6.養分収支(収支=肥料投入量−作物吸収量)
(1)窒素(N)収支
窒素収支は、化学肥料区では10アール当たり67キログラムのマイナスであったが、鶏ふん堆肥区同125キログラム、豚ぷん堆肥区同172キログラム、牛ふん堆肥区同216キログラムと、家畜ふん堆肥区ではすべてプラス収支となった(図6)。
(2)リン酸(P2O5)収支
リン酸収支は、すべての処理区でプラス収支であった。豚ぷん堆肥区と牛ふん堆肥区のリン酸収支はぼぼ同じで10アール当たり約760キログラムのプラス、次いで鶏ふん堆肥区は同697キログラムのプラスであった。

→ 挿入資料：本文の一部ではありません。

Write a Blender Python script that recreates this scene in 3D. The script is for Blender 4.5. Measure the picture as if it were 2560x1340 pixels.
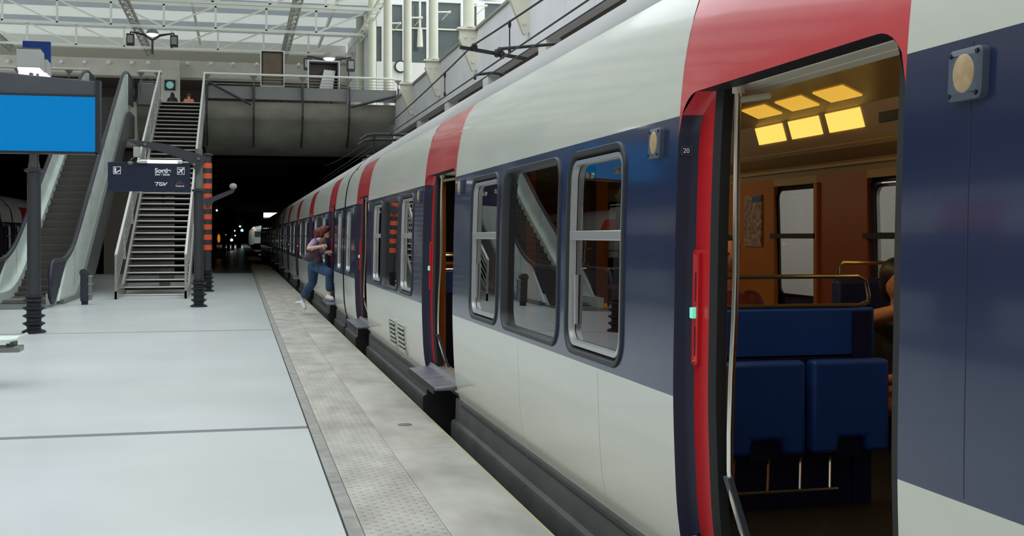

化学肥料区のリン酸収支が最も小さく同182キログラムであった(図7)。
(3)カリ(K2O)収支
化学肥料区と鶏ふん堆肥区のカリ収支は、ほぼ均衡しており、化学肥料区で10アール当たり15キログラムのマイナス、鶏ふん堆肥区で同33キログラムのプラス収支であった。牛ふん堆肥区は、カリ投入量は最も多いものの原料用かんしょ吸収量が多く、同122キログラムのプラス収支となった。豚ぷん堆肥区では、堆肥からの供給量が少ないため、カリ収支は同178キログラムのマイナス収支となった(図8)。
(4)カルシウム(CaO)収支
カルシウム収支は、各家畜ふん堆肥、化学肥料区ともプラス収支、最も投入量が多い鶏ふん堆肥区は10アール当たり1,059キログラム,次いで投入量の多い豚ぷん堆肥区は同781キログラム、最も投入量の小さい牛ふん堆肥区は同495キログラムのプラス収支となり、投入量を反映した結果となった(図9)。
7.まとめ
鶏ふん堆肥、豚ぷん堆肥、牛ふん堆肥のみで春夏作の原料用かんしょを20年20作栽培した結果、原料用かんしょの平均収量は、いずれの推肥でもほとんどの年次において、慣行化学肥料栽培と同程度以上の収量は得られた。しかし、2000年頃から豚ぷん堆肥区の収量が徐々に減少する傾向で、これは豚ぷん堆肥に含まれるカリが低いことから、カリ収支がマイナスとなったことが原因と推察された。また、土壌化学性では、同じ黒ボク土を有する他県における各種有機物の20年間の連用試験事例では、土壌のpH(H2O)、交換性石灰、交換性苦土含量は、いずれの家畜ふん堆肥についても連用10年目以降上昇したとしている。一方、鹿児島県では、石灰や、苦土の溶脱、pH(H2O)が低下する結果となった。これらの土壌化学性の変化の違いは、南九州特有の温暖多雨な気象条件による地力の消耗、肥料成分、特に塩基の溶脱などによるものと考えられた。また、収量に対する家畜ふん堆肥の長期連用効果が現れ難い要因とも考えられた。特に石灰、苦土については、それぞれの収支はプラスであるにも関わらず、土壌中の減少傾向が著しいことから、長期間にわたっての原料用かんしょの収量の安定的確保、並びに土壌化学性を健全な状態に保つためには、栽培作物と施肥量および養分収支に注意しつつ、苦土石灰などの土壌改良資材による塩基類の補給についても留意する必要がある。